A trial at Luton Magistrates Court yesterday heard that on May 29 Robert D’Angelo went out for a drive his wife and grandson.

As they returned they spotted Aylott pulling up outside his home and decided to avoid confrontation by waiting in the car at the bottom of the road.

After around five minutes the couple decided to leave the cul-de-sac but as they passed their home Aylott stepped in front of the car, forcing Mr D’Angelo to perform an emergency brake.

Aylott then made a ‘silly face’ before returning to his housing association bungalow.

Mr D’Angelo said that the near miss had left him ‘extremely alarmed’.

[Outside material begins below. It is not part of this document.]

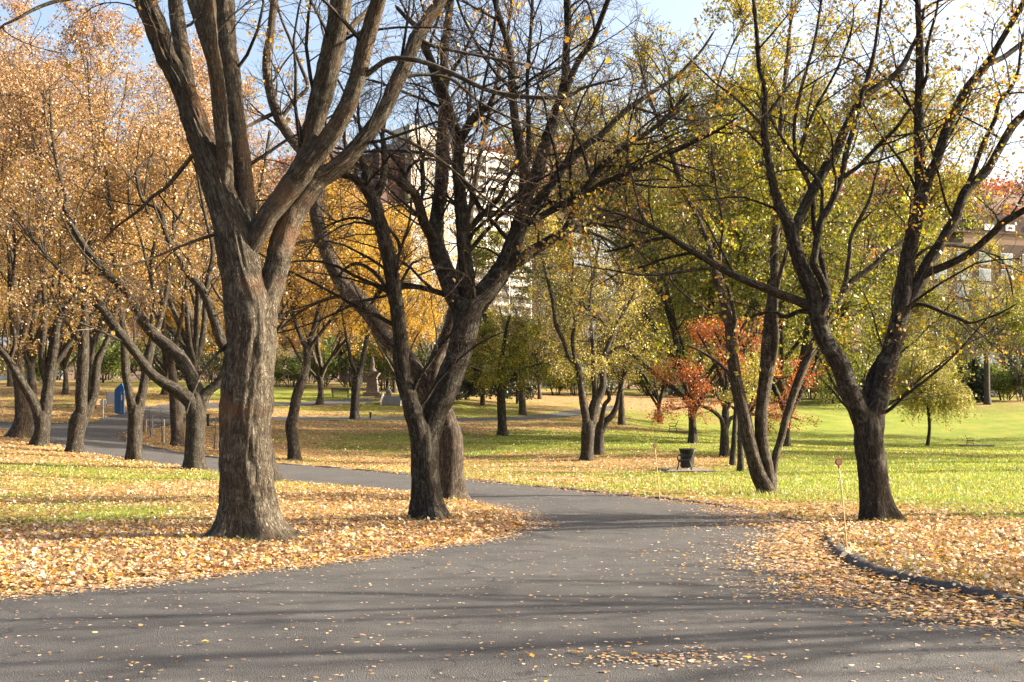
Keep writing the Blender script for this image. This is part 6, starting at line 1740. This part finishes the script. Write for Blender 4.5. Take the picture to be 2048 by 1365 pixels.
def crumbs(n, seed):
    """fine pale debris lying along the road edges and in the gutter"""
    q, r = scatter(n, 7.3, 30, 1.1, seed)
    sd, ins = road_sd(q[:, 0], q[:, 1])
    dkerb = dist_line(far_l, q); dnear = dist_line(np.vstack([near_l, top_l]), q)
    nz = fbm(np.column_stack([q * np.array([0.5, 1.1]), np.ones(len(q))]), 3)
    p = np.where(dkerb < dnear, np.exp(-np.abs((dkerb - 1.0 * (q[:, 1] < 22) * nz) / (0.55 * nz + 0.1)) ** 1.5), np.exp(-((dnear - 0.05) / (0.10 + 0.35 * nz)) ** 2))
    pa = (np.abs((q[:, 0] - 0.75) / 0.7) ** 2 + np.abs((q[:, 1] - 8.15) / 0.3) ** 2)
    p = np.maximum(p, np.exp(-pa) * np.clip(nz * 5 - 2.1, 0.02, 1)); p = np.maximum(p, 0.012)
    k = ins & (r.random(n) < p)
    q = q[k]; m = len(q)
    z = hz(q[:, 0], q[:, 1]) + 0.007 + np.clip(-sd[k], 0, 2) * 0.012 + r.random(m) * 0.006
    col = pal(m, [(0.62, 0.44, 0.30), (0.50, 0.33, 0.20), (0.68, 0.52, 0.38), (0.36, 0.2, 0.1)], (4, 3, 3, 2), r, 0.15)
    V, s_, idx, C = leaf_geo(np.column_stack([q, z]), 0.035 * (0.4 + r.random(m)), col, 'rhomb', seed, 0, flat=0.93, curl=0.2)
    return np_mesh("leaf_crumbs", V, s_, idx, False, None, C)
tag(link("leaf_crumbs", crumbs(330000, 41), M_LITTER), "pale crumbled leaf debris along the road edges and gutter", "leaf debris", None, "stuff")
parts = [fallen(175000, 7.3, 19, 0.9, 21, 'crumple', 0.047), fallen(230000, 19, 72, 1.35, 22, 'rhomb', 0.062)]
tag(link("fallen_leaves", np_mesh("fallen_leaves", parts[0][0], parts[0][1], parts[0][2], False, None, parts[0][3]), M_LITTER), "dry tan and golden maple leaves covering the near verges and gutter", "fallen leaves", None, "stuff")
tag(link("fallen_leaves", np_mesh("fallen_leaves", parts[1][0], parts[1][1], parts[1][2], False, None, parts[1][3]), M_LITTER), "dry golden leaves scattered over the grass farther back", "fallen leaves", None, "stuff")

def blades(n, d0, d1, pw, seed, h, w):
    q, r = scatter(n, d0, d1, pw, seed)
    sd, ins = road_sd(q[:, 0], q[:, 1])
    lt = litter(q[:, 0], q[:, 1])
    tuft = np.zeros(len(q))
    for bx, by, rad in ((-3.85, 16.2, 0.75), (-1.5, 20.0, 0.55), (6.26, 19.5, 0.5), (5.9, 27.0, 0.8), (-1.3, 24.9, 0.5)):
        tuft = np.maximum(tuft, np.exp(-(((q[:, 0] - bx) ** 2 + (q[:, 1] - by) ** 2) / rad ** 2)))
    k = (sd > 0.12) & (r.random(len(q)) < np.clip(1.08 - lt * 0.95 + tuft, 0.05, 1))
    q = q[k]; tuft = tuft[k]; m = len(q)
    z = ground_z(q[:, 0], q[:, 1]) - 0.005
    a = r.random(m) * 6.28
    hh = h * (0.5 + r.random(m)) * (1 + tuft) * np.clip(q[:, 1] / 25, 0.9, 1.25)
    ww = w * np.clip(q[:, 1] / 18, 0.8, 4.0)
    ln = r.normal(size=(m, 2)) * 0.45
    b = np.column_stack([q, z])
    sv = np.column_stack([np.cos(a), np.sin(a), np.zeros(m)]) * ww[:, None]
    tip = b + np.column_stack([ln * hh[:, None], hh])
    V = np.stack([b - sv, b + sv, tip], 1).reshape(-1, 3)
    n_ = fbm(np.column_stack([q * 0.3, np.zeros(m)]), 3)
    c = pal(m, [(0.18, 0.24, 0.032), (0.27, 0.30, 0.05), (0.38, 0.35, 0.09), (0.10, 0.15, 0.025)], (3, 4, 3, 2), r, 0.18) * (0.7 + 0.6 * n_)[:, None]
    return np_mesh("grass", V, np.full(m, 3), np.arange(3 * m).reshape(-1, 3), False, None, np.repeat(np.clip(c, 0.01, 0.9), 3, 0))
tag(link("grass", blades(260000, 10, 100, 1.45, 31, 0.055, 0.006), M_GRASS_BLADE), "short sunlit grass of the park lawns", "grass", None, "stuff")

He said: “I drove at a slow speed and as my vehicle approached his he jumped out and ran to the back of his car.

“He saw me coming and jumped in front of my car.

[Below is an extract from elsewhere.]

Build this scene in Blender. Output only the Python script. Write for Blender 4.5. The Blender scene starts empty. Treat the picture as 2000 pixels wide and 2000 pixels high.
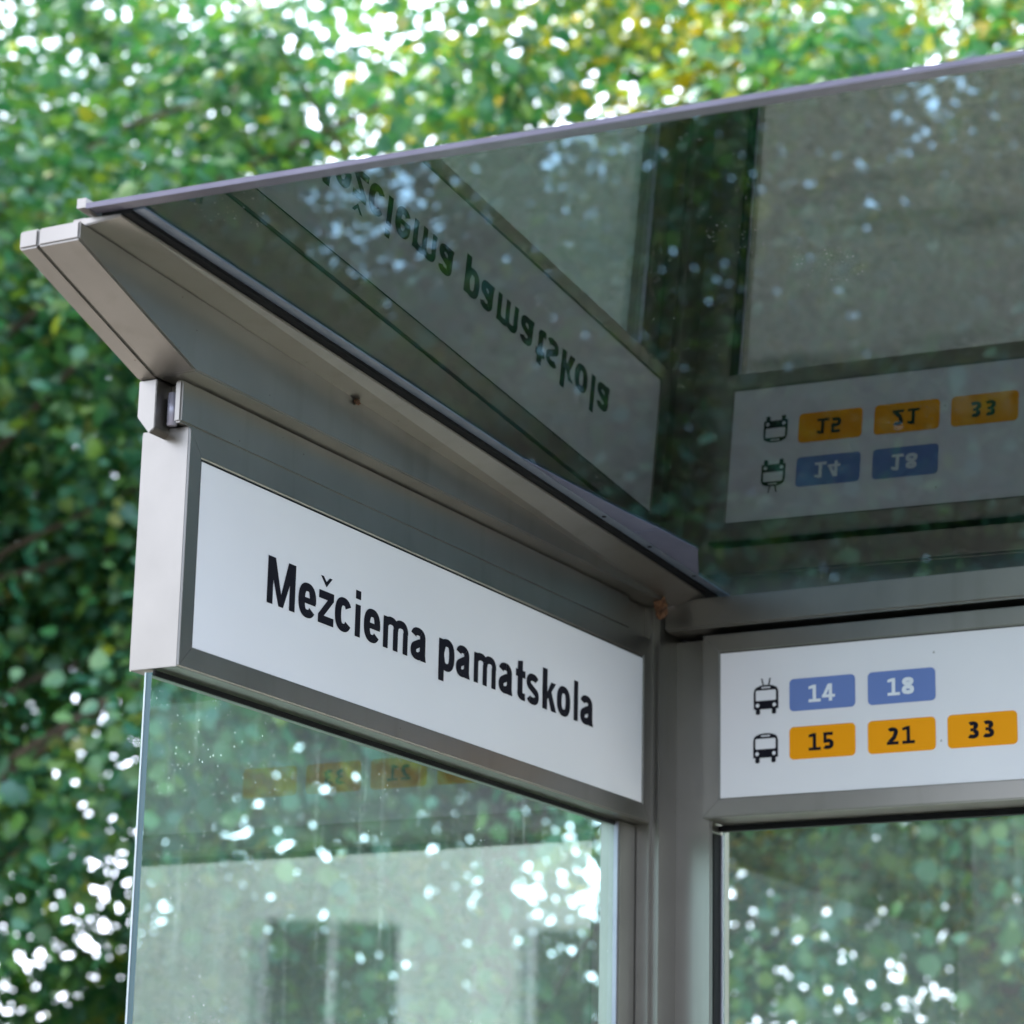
import bpy, bmesh, math, random
import numpy as np
from mathutils import Vector, Matrix, noise

random.seed(7)
C = bpy.context.scene.collection
S = bpy.context.scene
PI = math.pi
rad = math.radians
GZ = 2.226            # height of the sign-panel bottom above the ground

# ------------------------------------------------------------------ camera
cam_d = bpy.data.cameras.new('camera')
cam_d.sensor_width = 36.0
cam_d.lens = 36.0 * 5448.2 / 2000.0
cam_d.clip_end = 2000
cam = bpy.data.objects.new('camera', cam_d)
C.objects.link(cam)
CAM_LOC = Vector((-2.74665, -1.95284, -0.72574 + GZ))
right = Vector((0.476738, -0.878803, 0.020668)); down = Vector((0.239217, 0.107075, -0.965044)); fwd = Vector((0.845870, 0.465017, 0.261271))
rot = Matrix((right, -down, -fwd)).transposed()
cam.matrix_world = Matrix.Translation(CAM_LOC) @ rot.to_4x4()
cam_d.dof.use_dof = True
cam_d.dof.focus_distance = 3.75
cam_d.dof.aperture_fstop = 5.3
cam_d.dof.aperture_blades = 0
S.camera = cam

# ------------------------------------------------------------------ light
SUN_EL, SUN_AZ = 50, 93     # azimuth of the sun, measured from +x towards +y
world = bpy.data.worlds.new('World'); S.world = world; world.use_nodes = True
nt = world.node_tree
sky = nt.nodes.new('ShaderNodeTexSky'); sky.sky_type = 'NISHITA'; sky.sun_disc = False
sky.sun_elevation = rad(SUN_EL); sky.sun_rotation = rad(90 - SUN_AZ)
sky.air_density = 1.0; sky.dust_density = 5.0; sky.ozone_density = 1.0
# thin bright cloud over most of the sky
wc = nt.nodes.new('ShaderNodeTexCoord'); wn = nt.nodes.new('ShaderNodeTexNoise'); wn.inputs['Scale'].default_value = 2.2; wn.inputs['Detail'].default_value = 5
nt.links.new(wc.outputs['Generated'], wn.inputs['Vector'])
wr = nt.nodes.new('ShaderNodeMapRange'); wr.inputs['From Min'].default_value = .30; wr.inputs['From Max'].default_value = .52
wr.inputs['To Min'].default_value = .45; wr.inputs['To Max'].default_value = 1.0
nt.links.new(wn.outputs[0], wr.inputs[0])
wm = nt.nodes.new('ShaderNodeMixRGB'); wm.blend_type = 'ADD'; nt.links.new(wr.outputs[0], wm.inputs[0]); nt.links.new(sky.outputs[0], wm.inputs[1])
wm.inputs[2].default_value = (5.0, 5.1, 5.5, 1)
# the cloud is brightest on the sun's side of the sky
wd = nt.nodes.new('ShaderNodeVectorMath'); wd.operation = 'DOT_PRODUCT'; nt.links.new(wc.outputs['Generated'], wd.inputs[0])
wd.inputs[1].default_value = (math.cos(rad(SUN_AZ - 42)) * .9, math.sin(rad(SUN_AZ - 42)) * .9, .43)
wp = nt.nodes.new('ShaderNodeMapRange'); wp.inputs['From Min'].default_value = .35; wp.inputs['From Max'].default_value = 1
wp.inputs['To Min'].default_value = 1; wp.inputs['To Max'].default_value = 4.2; wp.interpolation_type = 'SMOOTHSTEP'; nt.links.new(wd.outputs['Value'], wp.inputs[0])
wx = nt.nodes.new('ShaderNodeMixRGB'); wx.blend_type = 'MULTIPLY'; wx.inputs[0].default_value = 1; wx.inputs[1].default_value = (4.3, 4.7, 5.7, 1)
nt.links.new(wp.outputs[0], wx.inputs[2]); nt.links.new(wx.outputs[0], wm.inputs[2])
nt.links.new(wm.outputs[0], nt.nodes['Background'].inputs[0])
nt.nodes['Background'].inputs[1].default_value = 0.15
sl = bpy.data.lights.new('sun', 'SUN'); sl.energy = 2.7; sl.angle = rad(26); sl.color = (1, .95, .86)
sun = bpy.data.objects.new('sun', sl); C.objects.link(sun)
d = Vector((math.cos(rad(SUN_AZ)) * math.cos(rad(SUN_EL)), math.sin(rad(SUN_AZ)) * math.cos(rad(SUN_EL)), math.sin(rad(SUN_EL))))
sun.rotation_euler = d.to_track_quat('Z', 'Y').to_euler()
S.view_settings.view_transform = 'Standard'
S.view_settings.look = 'None'
S.view_settings.exposure = 1.45
S.view_settings.gamma = 1
S.view_settings.use_curve_mapping = False
S.render.engine = 'CYCLES'
S.cycles.use_denoising = True
S.cycles.max_bounces = 14
S.cycles.transparent_max_bounces = 24
S.cycles.glossy_bounces = 5
S.cycles.sample_clamp_indirect = 8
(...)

“I did an emergency stop and he threw his hands up in the air and did a silly face.

“I was extremely angry and shouted ‘You stupid idiot’

“It was done intentionally for harassment.”

Giving evidence, Mr D’Angelo’s wife Bernadetta said that Aylott had ‘leapt like a gazelle’.

Two days after the incident the 53-year-old broke the terms of his restraining order again, by banging the back windows of his home as Mr D’Angelo was in the garden.

Following the incidents Aylott was ordered to live at his mother’s address in Arlesey and Mr D’Angelo described the time without the 53-year-old next door as ‘the best four months we have had’.

He said: “It is extremely joyful that we can go in and out whenever we choose without being confronted with slamming or pulling down of under clothes.

“(It has) made us feel like new people”.

Mr D’Angelo added that Aylott had eliminated any chance for ‘peace and quiet’ in the four and a half years they lived at the property on Eleanor Close.

District judge Nicholas Leigh-Smith found Aylott guilty of breaking his restraining order and adjourned sentence until October 15.